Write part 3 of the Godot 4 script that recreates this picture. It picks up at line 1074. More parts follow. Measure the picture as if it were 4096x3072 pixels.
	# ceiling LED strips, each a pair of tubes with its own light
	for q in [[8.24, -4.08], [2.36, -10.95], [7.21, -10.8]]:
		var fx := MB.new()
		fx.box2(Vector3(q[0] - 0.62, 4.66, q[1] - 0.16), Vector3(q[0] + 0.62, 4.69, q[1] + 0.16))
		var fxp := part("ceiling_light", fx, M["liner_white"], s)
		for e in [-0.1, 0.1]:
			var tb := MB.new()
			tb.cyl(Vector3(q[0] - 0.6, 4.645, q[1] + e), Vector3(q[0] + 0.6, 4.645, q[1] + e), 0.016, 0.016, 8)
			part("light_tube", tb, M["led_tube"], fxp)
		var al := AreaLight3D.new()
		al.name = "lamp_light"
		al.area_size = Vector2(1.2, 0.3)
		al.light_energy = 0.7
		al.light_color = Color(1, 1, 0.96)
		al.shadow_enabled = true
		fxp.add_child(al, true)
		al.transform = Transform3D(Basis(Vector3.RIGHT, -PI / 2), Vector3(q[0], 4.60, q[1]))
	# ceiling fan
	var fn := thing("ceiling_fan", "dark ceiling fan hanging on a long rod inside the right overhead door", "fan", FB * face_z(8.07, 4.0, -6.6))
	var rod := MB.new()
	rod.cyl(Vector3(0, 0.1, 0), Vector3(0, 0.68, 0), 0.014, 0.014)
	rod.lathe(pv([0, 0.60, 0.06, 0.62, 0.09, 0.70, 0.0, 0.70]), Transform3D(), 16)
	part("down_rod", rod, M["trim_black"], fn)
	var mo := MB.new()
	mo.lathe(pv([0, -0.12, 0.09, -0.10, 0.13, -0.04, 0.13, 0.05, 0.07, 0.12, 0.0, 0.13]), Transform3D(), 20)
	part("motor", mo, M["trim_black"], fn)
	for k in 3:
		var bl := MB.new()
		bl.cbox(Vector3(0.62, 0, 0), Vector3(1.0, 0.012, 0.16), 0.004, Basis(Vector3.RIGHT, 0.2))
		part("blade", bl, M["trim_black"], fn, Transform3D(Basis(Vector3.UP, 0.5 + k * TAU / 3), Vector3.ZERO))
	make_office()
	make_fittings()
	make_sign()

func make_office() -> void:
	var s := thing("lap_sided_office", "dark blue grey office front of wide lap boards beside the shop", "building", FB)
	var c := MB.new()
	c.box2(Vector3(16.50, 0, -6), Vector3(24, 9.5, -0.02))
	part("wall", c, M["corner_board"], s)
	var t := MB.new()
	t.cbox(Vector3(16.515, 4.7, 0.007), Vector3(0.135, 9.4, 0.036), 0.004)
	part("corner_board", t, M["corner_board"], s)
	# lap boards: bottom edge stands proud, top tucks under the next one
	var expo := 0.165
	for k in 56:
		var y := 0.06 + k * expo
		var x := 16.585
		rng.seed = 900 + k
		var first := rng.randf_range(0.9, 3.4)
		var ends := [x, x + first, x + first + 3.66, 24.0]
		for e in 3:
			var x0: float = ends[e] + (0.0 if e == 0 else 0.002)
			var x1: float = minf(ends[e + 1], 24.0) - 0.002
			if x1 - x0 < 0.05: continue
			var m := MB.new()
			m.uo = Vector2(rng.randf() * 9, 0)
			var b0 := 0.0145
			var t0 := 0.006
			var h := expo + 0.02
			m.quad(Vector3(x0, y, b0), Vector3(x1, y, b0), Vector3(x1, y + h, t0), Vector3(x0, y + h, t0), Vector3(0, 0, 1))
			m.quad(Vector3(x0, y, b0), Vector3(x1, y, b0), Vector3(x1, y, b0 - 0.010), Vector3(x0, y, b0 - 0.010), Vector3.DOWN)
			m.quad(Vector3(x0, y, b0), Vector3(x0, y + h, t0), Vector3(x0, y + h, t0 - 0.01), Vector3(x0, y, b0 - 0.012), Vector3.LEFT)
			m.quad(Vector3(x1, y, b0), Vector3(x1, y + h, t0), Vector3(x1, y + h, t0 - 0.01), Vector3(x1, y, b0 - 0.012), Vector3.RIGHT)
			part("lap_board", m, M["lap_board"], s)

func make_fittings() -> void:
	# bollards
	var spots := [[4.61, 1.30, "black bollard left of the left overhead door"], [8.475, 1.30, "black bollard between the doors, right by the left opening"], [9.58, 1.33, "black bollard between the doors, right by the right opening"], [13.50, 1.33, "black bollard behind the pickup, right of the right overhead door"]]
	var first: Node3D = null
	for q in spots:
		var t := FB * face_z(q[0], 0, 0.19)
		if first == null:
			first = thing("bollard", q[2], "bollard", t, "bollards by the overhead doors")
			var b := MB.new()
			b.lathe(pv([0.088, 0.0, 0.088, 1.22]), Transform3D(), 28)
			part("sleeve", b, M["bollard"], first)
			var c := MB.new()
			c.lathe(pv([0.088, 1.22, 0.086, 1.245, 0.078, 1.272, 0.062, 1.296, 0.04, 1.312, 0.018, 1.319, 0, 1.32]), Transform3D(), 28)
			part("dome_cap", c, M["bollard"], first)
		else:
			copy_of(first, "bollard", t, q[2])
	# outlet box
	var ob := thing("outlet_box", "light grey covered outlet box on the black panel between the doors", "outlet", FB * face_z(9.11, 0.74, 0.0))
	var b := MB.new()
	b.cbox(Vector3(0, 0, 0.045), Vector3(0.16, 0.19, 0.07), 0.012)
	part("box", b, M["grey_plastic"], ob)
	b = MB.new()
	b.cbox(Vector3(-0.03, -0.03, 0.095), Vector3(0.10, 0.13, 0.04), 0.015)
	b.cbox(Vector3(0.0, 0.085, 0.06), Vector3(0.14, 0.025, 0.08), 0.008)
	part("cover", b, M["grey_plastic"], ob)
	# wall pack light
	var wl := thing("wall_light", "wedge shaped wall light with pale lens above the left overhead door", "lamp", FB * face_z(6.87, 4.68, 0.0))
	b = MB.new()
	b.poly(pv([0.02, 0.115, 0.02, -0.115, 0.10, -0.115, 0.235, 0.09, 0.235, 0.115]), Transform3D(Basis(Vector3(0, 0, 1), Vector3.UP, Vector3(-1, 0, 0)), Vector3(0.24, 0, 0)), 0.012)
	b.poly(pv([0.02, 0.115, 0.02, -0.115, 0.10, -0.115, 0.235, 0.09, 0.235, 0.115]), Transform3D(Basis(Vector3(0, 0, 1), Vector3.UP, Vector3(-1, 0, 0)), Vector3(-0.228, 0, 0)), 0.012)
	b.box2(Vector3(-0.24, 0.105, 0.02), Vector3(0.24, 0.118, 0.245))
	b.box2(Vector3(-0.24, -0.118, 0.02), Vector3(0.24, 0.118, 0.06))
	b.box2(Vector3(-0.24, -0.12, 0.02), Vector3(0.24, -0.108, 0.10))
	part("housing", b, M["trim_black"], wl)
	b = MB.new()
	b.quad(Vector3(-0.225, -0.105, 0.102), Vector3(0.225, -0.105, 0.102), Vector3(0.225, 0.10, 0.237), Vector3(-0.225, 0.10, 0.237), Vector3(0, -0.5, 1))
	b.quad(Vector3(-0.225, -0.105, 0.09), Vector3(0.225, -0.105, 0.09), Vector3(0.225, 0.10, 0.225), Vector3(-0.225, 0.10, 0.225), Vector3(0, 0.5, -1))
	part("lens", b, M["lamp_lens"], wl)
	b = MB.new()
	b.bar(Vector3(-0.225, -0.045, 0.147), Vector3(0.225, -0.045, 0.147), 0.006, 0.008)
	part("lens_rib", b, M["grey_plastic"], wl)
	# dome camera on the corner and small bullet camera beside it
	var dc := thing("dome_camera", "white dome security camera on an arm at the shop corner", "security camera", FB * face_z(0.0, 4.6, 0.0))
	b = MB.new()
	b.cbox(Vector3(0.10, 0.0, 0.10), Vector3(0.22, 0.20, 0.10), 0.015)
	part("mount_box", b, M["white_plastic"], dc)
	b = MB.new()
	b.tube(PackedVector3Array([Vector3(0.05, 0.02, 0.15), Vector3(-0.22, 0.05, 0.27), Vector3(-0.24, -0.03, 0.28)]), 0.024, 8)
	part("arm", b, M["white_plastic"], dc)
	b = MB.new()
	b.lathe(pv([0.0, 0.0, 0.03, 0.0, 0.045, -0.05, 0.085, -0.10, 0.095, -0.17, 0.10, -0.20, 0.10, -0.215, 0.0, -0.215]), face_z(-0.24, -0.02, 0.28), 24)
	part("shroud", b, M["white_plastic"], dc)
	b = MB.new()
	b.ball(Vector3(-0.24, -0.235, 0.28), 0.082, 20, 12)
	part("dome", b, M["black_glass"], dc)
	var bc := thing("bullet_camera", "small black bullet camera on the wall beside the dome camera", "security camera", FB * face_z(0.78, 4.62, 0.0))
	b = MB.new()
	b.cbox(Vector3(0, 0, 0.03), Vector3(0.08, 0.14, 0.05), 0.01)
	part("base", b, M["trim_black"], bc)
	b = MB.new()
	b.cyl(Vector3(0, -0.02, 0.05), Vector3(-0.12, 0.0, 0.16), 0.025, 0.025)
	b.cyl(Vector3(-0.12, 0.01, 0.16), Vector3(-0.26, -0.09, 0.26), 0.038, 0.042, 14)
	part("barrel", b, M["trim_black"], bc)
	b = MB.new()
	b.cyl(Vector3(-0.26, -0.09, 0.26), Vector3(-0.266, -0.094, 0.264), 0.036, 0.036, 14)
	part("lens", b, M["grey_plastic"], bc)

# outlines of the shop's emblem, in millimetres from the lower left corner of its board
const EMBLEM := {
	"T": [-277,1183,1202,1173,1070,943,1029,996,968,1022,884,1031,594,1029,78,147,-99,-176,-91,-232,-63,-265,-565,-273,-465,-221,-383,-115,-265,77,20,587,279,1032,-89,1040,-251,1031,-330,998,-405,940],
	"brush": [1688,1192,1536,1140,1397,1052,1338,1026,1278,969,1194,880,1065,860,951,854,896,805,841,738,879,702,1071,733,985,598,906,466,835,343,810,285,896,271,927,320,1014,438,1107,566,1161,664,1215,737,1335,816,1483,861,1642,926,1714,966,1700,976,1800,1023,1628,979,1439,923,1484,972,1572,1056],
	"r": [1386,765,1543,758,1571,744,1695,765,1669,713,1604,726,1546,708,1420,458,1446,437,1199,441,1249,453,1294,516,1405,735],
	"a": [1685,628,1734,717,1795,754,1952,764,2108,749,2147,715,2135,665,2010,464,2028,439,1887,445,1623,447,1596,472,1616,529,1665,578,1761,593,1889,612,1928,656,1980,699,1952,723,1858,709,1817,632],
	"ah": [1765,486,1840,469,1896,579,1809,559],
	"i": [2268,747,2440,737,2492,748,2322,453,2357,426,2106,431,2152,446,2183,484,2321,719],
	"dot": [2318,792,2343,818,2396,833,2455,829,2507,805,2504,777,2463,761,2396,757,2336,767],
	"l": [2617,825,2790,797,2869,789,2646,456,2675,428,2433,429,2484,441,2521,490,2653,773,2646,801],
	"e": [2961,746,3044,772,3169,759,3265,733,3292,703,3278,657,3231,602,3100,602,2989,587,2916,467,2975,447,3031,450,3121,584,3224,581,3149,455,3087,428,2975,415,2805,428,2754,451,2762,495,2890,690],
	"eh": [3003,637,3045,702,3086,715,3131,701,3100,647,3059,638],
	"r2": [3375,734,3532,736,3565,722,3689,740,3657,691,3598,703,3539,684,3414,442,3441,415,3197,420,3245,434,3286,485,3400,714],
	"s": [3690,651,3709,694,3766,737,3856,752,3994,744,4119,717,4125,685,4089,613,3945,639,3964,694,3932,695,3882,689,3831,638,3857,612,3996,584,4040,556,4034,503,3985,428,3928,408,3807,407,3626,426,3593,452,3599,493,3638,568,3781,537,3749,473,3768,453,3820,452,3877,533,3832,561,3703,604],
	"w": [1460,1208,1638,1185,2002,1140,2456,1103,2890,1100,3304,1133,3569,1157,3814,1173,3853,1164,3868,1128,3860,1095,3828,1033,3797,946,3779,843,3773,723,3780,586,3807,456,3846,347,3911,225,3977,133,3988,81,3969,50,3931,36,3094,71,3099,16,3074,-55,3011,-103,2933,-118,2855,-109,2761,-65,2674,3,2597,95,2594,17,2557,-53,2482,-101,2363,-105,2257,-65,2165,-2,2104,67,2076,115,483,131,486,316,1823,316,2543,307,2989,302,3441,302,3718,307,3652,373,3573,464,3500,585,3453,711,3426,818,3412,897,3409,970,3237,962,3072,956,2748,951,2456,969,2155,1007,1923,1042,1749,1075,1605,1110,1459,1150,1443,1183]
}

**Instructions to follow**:
Restate the first line and every line after it, word for word, stopping once the line with "make_sign()" is done.

**In response**:
Write part 3 of the Godot 4 script that recreates this picture. It picks up at line 1074. More parts follow. Measure the picture as if it were 4096x3072 pixels.
	# ceiling LED strips, each a pair of tubes with its own light
	for q in [[8.24, -4.08], [2.36, -10.95], [7.21, -10.8]]:
		var fx := MB.new()
		fx.box2(Vector3(q[0] - 0.62, 4.66, q[1] - 0.16), Vector3(q[0] + 0.62, 4.69, q[1] + 0.16))
		var fxp := part("ceiling_light", fx, M["liner_white"], s)
		for e in [-0.1, 0.1]:
			var tb := MB.new()
			tb.cyl(Vector3(q[0] - 0.6, 4.645, q[1] + e), Vector3(q[0] + 0.6, 4.645, q[1] + e), 0.016, 0.016, 8)
			part("light_tube", tb, M["led_tube"], fxp)
		var al := AreaLight3D.new()
		al.name = "lamp_light"
		al.area_size = Vector2(1.2, 0.3)
		al.light_energy = 0.7
		al.light_color = Color(1, 1, 0.96)
		al.shadow_enabled = true
		fxp.add_child(al, true)
		al.transform = Transform3D(Basis(Vector3.RIGHT, -PI / 2), Vector3(q[0], 4.60, q[1]))
	# ceiling fan
	var fn := thing("ceiling_fan", "dark ceiling fan hanging on a long rod inside the right overhead door", "fan", FB * face_z(8.07, 4.0, -6.6))
	var rod := MB.new()
	rod.cyl(Vector3(0, 0.1, 0), Vector3(0, 0.68, 0), 0.014, 0.014)
	rod.lathe(pv([0, 0.60, 0.06, 0.62, 0.09, 0.70, 0.0, 0.70]), Transform3D(), 16)
	part("down_rod", rod, M["trim_black"], fn)
	var mo := MB.new()
	mo.lathe(pv([0, -0.12, 0.09, -0.10, 0.13, -0.04, 0.13, 0.05, 0.07, 0.12, 0.0, 0.13]), Transform3D(), 20)
	part("motor", mo, M["trim_black"], fn)
	for k in 3:
		var bl := MB.new()
		bl.cbox(Vector3(0.62, 0, 0), Vector3(1.0, 0.012, 0.16), 0.004, Basis(Vector3.RIGHT, 0.2))
		part("blade", bl, M["trim_black"], fn, Transform3D(Basis(Vector3.UP, 0.5 + k * TAU / 3), Vector3.ZERO))
	make_office()
	make_fittings()
	make_sign()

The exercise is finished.